Dictionnaire des proverbes (Quitard)/esprit

esprit. — Avoir l’esprit enfoncé dans la matière.

Cette expression, dont on se sert pour désigner un esprit épais, est empruntée de l’expression latine demersus in corpus homo, homme plongé dans le corps, qu’on trouve dans Pline le naturaliste.

L’obésité a toujours été regardée comme l’indice de la stupidité, et quelques médecins ont cherché à démontrer par des raisonnements physiologiques la vérité de cette opinion qui avait donné lieu au proverbe suivant, que les Romains tenaient des Grecs :

Subtile pectus venter obesus non parit.

On dit aussi : Avoir la forme enfoncée dans la matière, locution que Molière a mise en vogue, lorsqu’il a cherché à la faire tomber en la reléguant dans le jargon des Précieuses ridicules. Ce mot forme signifie sans doute ici l’esprit ou l’ame, que des philosophes anciens nommaient la forme essentielle.

Bienheureux les pauvres d’esprit.

L’évangile selon saint Mathieu (ch. v, ℣. 3) dit : Beati pauperes spiritu, quoniam ipsorum est regnum cœlorum ; bienheureux les pauvres d’esprit, car le royaume des cieux leur appartient ; ce qui doit s’entendre des hommes qui ont le cœur et l’esprit entièrement détachés des biens de la terre. Mais on a voulu l’entendre de ceux qui sont dépourvus d’esprit, et c’est sur ce fondement que le langage proverbial a proclamé la béatification ou la canonisation de la bêtise.
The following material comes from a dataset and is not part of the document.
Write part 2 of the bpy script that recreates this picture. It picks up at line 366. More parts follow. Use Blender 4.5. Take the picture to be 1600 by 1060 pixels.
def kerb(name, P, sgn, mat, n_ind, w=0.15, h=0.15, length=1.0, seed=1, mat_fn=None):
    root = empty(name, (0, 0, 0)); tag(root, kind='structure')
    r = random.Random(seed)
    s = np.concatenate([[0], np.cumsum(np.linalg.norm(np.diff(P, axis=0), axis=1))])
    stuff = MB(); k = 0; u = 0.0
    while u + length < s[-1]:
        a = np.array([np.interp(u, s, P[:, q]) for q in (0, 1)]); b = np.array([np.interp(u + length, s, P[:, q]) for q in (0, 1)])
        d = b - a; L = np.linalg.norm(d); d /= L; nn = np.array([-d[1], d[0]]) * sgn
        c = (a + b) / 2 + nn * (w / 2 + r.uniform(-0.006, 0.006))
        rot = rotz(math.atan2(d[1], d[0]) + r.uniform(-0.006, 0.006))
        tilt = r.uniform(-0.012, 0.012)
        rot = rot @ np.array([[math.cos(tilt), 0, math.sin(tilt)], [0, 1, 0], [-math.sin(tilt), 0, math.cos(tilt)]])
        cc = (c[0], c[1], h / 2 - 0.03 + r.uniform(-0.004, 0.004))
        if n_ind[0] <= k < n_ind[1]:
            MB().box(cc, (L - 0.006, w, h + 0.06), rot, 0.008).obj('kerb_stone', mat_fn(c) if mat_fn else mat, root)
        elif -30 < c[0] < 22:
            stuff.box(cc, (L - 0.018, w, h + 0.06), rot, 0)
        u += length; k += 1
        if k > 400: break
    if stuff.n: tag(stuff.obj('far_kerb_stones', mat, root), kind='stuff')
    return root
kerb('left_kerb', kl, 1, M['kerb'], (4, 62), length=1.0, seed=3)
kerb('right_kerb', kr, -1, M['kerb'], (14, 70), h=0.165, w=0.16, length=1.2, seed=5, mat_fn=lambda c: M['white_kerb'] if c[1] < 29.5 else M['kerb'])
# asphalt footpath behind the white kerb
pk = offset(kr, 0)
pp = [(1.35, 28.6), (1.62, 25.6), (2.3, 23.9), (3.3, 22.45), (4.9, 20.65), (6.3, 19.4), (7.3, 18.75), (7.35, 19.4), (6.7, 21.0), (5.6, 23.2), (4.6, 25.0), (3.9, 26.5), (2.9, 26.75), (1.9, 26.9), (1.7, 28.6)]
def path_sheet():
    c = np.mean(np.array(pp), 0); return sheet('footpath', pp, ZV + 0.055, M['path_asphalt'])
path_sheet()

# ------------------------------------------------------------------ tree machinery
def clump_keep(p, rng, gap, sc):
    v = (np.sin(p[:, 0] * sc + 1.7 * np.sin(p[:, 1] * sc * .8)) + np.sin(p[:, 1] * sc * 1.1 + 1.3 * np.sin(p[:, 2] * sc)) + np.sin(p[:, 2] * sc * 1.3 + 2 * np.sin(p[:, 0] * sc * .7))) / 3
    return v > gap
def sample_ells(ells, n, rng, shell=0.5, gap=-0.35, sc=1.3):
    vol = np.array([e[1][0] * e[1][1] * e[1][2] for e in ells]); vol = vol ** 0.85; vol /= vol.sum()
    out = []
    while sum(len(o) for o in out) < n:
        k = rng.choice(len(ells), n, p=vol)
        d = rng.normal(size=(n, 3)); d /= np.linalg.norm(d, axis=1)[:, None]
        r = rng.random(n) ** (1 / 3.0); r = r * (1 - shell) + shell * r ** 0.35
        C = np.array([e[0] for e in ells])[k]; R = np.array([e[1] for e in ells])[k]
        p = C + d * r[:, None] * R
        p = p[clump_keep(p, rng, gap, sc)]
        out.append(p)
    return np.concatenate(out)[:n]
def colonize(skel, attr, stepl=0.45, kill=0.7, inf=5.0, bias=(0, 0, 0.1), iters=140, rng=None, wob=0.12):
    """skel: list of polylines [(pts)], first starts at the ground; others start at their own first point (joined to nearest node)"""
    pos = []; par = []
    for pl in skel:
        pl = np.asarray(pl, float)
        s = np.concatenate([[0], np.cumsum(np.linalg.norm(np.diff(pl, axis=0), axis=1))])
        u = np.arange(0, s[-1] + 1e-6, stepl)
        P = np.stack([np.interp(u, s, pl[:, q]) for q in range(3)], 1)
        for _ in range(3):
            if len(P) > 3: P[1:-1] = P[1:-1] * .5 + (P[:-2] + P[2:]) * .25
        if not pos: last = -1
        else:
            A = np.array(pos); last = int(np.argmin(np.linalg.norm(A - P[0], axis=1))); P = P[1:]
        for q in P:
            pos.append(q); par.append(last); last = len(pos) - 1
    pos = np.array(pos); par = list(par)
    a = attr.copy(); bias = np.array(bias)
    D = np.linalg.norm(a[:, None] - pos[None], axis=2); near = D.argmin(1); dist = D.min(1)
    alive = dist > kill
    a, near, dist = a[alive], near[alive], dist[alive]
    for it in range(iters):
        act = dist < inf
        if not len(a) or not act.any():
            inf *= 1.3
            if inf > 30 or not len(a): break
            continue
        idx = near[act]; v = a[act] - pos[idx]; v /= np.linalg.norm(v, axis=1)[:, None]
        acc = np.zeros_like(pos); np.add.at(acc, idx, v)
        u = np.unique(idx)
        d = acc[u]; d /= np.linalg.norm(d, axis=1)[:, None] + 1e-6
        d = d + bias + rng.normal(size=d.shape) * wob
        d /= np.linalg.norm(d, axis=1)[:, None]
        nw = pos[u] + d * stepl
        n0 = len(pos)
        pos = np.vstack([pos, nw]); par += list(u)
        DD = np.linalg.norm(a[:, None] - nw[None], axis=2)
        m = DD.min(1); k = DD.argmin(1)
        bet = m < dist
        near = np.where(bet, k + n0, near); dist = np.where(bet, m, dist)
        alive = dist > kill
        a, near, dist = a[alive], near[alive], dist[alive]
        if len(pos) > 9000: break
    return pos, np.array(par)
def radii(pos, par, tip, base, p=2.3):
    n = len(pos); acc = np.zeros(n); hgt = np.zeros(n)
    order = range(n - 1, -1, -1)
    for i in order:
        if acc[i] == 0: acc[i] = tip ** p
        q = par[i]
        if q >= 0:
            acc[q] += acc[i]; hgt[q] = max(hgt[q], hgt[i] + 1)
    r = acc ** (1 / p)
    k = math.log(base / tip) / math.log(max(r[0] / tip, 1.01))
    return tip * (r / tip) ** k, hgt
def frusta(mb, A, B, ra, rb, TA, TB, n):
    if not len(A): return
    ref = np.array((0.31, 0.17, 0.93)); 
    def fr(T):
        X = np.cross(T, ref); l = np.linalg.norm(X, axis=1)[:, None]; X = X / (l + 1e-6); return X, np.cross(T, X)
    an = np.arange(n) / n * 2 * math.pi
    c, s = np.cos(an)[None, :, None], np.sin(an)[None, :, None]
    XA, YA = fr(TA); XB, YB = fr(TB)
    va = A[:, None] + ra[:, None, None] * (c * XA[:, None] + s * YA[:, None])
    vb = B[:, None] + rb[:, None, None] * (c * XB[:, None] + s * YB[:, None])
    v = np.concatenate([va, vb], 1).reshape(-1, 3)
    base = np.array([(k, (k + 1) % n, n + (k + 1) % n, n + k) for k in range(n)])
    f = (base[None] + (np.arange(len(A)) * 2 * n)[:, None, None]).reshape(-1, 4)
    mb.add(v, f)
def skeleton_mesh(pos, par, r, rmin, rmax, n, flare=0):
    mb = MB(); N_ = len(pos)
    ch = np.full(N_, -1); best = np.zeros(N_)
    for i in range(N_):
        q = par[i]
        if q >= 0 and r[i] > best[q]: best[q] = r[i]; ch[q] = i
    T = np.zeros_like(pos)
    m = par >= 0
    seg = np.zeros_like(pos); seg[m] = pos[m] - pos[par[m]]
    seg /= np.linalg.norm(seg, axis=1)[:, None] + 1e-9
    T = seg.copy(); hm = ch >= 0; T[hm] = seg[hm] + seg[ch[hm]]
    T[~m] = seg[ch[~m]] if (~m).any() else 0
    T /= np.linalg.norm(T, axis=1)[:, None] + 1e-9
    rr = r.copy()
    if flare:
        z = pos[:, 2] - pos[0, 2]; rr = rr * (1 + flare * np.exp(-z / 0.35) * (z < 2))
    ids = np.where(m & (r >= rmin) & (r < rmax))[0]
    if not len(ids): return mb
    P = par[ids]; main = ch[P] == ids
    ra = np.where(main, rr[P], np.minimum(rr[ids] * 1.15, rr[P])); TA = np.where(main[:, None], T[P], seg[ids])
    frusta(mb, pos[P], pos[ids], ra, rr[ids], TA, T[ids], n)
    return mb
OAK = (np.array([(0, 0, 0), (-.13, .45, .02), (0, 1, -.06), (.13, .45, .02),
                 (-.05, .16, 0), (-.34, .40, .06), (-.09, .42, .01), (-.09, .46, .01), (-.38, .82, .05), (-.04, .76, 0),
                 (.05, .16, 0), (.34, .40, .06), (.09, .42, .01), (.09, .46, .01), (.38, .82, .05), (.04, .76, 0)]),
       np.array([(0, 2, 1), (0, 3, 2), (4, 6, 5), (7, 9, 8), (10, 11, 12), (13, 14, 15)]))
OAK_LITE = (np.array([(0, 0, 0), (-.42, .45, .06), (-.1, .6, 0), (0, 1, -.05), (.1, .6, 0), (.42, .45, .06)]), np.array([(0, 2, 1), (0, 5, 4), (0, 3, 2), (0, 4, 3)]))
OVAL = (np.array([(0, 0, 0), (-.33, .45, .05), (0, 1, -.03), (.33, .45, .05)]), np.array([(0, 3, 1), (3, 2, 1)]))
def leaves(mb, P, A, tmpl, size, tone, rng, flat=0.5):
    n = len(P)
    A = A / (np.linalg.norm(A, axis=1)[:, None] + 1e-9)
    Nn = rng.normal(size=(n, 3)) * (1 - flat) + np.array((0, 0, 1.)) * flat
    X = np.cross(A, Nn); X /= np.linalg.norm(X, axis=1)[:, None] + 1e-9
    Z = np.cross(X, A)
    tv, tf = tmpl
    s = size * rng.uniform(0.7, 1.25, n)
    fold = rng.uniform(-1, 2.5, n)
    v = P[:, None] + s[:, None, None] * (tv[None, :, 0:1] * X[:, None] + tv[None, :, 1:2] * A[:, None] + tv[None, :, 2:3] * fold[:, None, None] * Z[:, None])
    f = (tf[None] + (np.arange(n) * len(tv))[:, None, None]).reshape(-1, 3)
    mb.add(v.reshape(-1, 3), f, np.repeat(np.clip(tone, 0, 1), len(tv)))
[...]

Les grands esprits se rencontrent.

Les grands esprits, habitués à voir les choses telles qu’elles sont, doivent nécessairement se rencontrer quelquefois, lorsque leur attention se porte sur le même objet. De là ce proverbe qui s’emploie par plaisanterie, lorsque deux personnes ont ou prétendent avoir à la fois la même pensée, et qui sert bien souvent d’excuse aux plagiaires

S’il y avait un recueil des rencontres des écrivains dans un ordre chronologique, on y découvrirait bien des vols plaisamment déguisés, et si une loi obligeait à la restitution littéraire, on verrait bien des ouvrages volumineux auxquels il resterait à peine quelques feuillets. Ce n’est pas sans raison qu’on a dit : Un auteur est un homme qui prend dans les livres tout ce qui lui passe par la tête.